The Bank of Ghana (BoG) has indicated that it will no longer provide FX support for the imports of more done eight items imported into the country.

The items include rice, poultry, vegetable oil, toothpicks, pasta, fruit juice, bottled water, ceramic tiles and other non-critical goods.

The move according to the central bank is in accordance with the president’s directive issued at the recent address to the nation on the Ghanaian economy, on Sunday 30 October 2022.

An electronic message from the Bank of Ghana to the banks in the country said, “in accordance with the president’s directive issued at his recent address to the nation on the Ghanaian economy, on Sunday 30 October, 2022, the Bank of Ghana will no longer provide FX support for the imports of rice, poultry, vegetable oils, toothpicks, pasta, fruit juice, bottled water, ceramic tiles and other non-critical goods”.

“Please be advised and act accordingly”, the BoG said.
 
Addressing the nation on the economy on Sunday (30 October), President Akufo-Addo said, “To this end, we will review the standards required for imports into the country, prioritise the imports, as well as review the management of our foreign exchange reserves, in relation to imports of products such as rice, poultry, vegetable oil, toothpicks, pasta, fruit juice, bottled water and ceramic tiles, and others which, with intensified government support and that of the banking sector, can be manufactured and produced in sufficient quantities in Ghana.
 
“Government will, in May 2023, that is six months from now, review the situation. We must, as a matter of urgent national security, reduce our dependence on imported goods, and enhance our self-reliance, as demanded by our overarching goal of creating a Ghana Beyond Aid.”

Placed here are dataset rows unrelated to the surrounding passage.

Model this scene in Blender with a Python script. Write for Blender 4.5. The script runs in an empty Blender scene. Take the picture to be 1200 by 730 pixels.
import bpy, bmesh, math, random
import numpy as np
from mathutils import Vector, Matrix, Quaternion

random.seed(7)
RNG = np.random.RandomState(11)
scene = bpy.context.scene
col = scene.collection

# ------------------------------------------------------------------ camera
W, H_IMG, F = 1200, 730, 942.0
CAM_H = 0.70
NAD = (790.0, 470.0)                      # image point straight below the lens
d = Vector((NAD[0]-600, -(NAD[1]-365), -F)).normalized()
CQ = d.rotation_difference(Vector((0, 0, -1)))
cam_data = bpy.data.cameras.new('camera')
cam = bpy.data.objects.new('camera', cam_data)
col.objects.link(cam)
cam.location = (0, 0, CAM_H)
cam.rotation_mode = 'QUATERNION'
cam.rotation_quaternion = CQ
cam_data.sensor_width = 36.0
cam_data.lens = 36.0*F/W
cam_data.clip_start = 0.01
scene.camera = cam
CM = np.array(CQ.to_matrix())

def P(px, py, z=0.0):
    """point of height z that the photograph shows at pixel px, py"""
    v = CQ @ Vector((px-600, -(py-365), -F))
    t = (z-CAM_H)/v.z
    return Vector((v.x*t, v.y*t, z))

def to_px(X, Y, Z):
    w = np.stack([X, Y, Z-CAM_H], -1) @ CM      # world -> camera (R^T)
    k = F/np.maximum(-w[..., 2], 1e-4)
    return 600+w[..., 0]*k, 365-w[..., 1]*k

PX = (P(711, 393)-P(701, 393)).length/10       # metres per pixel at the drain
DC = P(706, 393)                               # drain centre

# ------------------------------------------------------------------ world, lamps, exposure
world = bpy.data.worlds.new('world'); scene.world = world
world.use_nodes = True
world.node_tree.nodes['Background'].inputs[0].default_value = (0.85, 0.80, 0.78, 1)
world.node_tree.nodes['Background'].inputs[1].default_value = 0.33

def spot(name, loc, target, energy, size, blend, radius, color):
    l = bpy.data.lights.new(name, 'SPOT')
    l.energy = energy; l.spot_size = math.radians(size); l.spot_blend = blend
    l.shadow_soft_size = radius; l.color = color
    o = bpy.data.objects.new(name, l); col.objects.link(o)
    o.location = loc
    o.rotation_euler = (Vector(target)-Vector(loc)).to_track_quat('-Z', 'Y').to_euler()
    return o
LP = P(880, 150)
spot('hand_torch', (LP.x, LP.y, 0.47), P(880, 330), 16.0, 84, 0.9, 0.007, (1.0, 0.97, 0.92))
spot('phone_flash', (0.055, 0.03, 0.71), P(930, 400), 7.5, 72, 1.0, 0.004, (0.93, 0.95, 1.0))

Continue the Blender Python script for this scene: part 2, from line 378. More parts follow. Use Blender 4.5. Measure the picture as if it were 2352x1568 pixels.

He said, “Much as we believe in free trade, we must work to ensure that the majority of goods in our shops and marketplaces are those we produce and grow here in Ghana. That is why we have to support our farmers and domestic industries, including those created under the 1-District-1-Factory initiative, to help reduce our dependence on imports, and allow us the opportunity to export more and more of our products and guarantee a stable currency that will present a high level of predictability for citizens and the business community.”

“Exports, not imports, must be our mantra Accra, after all, hosts the headquarters of the Secretariat of the African Continental Free Trade Area,” the president added.

The local currency has in recent times come under immense pressure against the major international currencies, especially the US dollar.

The action by the Bank of Ghana is, therefore, expected to help stabilise the local currency going into the festive season.